The Audit Commission accepts that a published programme of work did state that it would be consulting of proposed changes to the statutory code of data matching practice in the next few months. However, in effect it says that this was misleading. It now says it is not sure that it wants to change the code. In fact, it says, its work programme includes a review of the code to decide whether and what changes 'are needed' (in the opinion of the Commission, one supposes) and that until it has been done no changes will be proposed so it has not information about any changes that it wants to introduce.

One could suggest that in the meantime, the Commission might usefully ensure that its own third layer fair processing notification complies with the models in the code and that the Commission should refrain from any attempts to persuade participants from altering their fair processing notices.

A number of participants do have fair processing notices which, like that of the Audit Commission, are significantly different from the models in the code.

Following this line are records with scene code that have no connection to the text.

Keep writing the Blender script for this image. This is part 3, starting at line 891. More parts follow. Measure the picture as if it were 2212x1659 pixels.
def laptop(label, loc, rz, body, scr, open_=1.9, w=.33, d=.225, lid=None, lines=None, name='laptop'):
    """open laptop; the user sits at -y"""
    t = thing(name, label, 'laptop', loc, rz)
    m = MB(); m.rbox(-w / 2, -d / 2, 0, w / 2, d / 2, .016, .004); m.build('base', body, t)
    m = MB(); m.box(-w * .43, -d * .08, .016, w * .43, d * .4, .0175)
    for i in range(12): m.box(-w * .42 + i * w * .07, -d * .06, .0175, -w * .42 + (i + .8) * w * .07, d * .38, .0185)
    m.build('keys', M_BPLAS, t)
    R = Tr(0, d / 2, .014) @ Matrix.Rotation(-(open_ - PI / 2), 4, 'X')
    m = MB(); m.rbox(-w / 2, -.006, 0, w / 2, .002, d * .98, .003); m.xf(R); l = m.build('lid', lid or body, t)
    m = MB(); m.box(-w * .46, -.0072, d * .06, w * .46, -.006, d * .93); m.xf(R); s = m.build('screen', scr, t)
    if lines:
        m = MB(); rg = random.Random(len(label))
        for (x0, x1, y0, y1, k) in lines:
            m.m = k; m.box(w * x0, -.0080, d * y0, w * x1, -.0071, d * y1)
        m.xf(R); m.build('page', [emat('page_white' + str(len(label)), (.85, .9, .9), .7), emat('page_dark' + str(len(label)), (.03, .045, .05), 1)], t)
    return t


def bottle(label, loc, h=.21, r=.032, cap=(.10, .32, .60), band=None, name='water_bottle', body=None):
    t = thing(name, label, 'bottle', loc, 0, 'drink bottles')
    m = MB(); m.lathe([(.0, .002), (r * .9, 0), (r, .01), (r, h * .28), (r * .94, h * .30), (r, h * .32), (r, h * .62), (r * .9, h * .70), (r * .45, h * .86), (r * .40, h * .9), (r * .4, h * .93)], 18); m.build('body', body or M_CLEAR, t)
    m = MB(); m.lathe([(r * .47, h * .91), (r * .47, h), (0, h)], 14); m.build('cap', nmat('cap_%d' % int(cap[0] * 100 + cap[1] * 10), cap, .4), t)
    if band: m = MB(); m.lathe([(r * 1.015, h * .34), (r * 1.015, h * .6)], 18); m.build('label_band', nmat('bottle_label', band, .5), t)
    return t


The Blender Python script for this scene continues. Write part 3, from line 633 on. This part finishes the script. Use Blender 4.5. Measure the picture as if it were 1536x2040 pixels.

However, the original would appear to be in line with the Home Office's understanding of the purposes for which the Commission would use its new powers, as illustrated both in the explanatory notes published with the legislation and in Home Office circulars explaining data matching output.

Here, by the way, is a link to the Code, and, for the benefit of readers who did not follow the debates, some links to information put to Parliament on data matching.

It should be noted that examples given of the sort of data matching undertaken by the Audit Commission are not usually fairly representative. The examples are usually examples where most people would agree that there is an inconsistency requiring investigation, such as the continued drawing out of a pension when the pensioner has died.

In the case of the electoral register match, as various people including staff at the Electoral Commission and the Audit Commission itself have pointed out, the 'hits' sent out for investigation by the Audit Commission are not always cases where a prima facie inconsistency exists. Sometimes, the lists are simply lists of situations where the Audit Commission thinks it is probably that subsequent investigations will turn up something suspicious. In other words, innocent people are being suspected of fraud and investigated on that basis simply because in all honesty they put a person who does not affect their entitlement to the council tax discount they are receiving on the electoral register. It would appear that few people realised that this was in fact what the Audit Commission was doing, a situation made worse by various publications of the Audit Commission on the subject, which, as the Audit Commission itself has admitted could more accurately reflect council tax law.

In fact the people at the Ministry of Justice who set out policy on this area state that government policy is still developing and is not fixed.

http://www.publications.parliament.uk/pa...

http://www.parliament.the-stationery-off...

http://www.liberty-human-rights.org.uk/p...

http://sandbox.opsi.gov.uk/paper/cm/6875...

In the meantime, if your grown up children are still on your electoral register despite living away at university, it may not be too late to avoid being suspected of fraud, and flagged up as such electronically, a result which may be shared widely between public sector and private sector organisations.

Get them off the register.

If you get a strange letter from your council tax department over the next few months, it is likely that this is one of the 'investigation' letters sent out by NFI participants. Threats to issue backdated bills for money you do not owe, or to 'cancel' the discount unless you eliminate yourself are fairly reliable signs that they suspect you of pretending to be entitled to a discount. If you are really unlucky, you will be investigated by some person who believes that something called a 'sole occupant' discount exists and that only people who live literally alone are entitled to it. This, of course, is nonsense.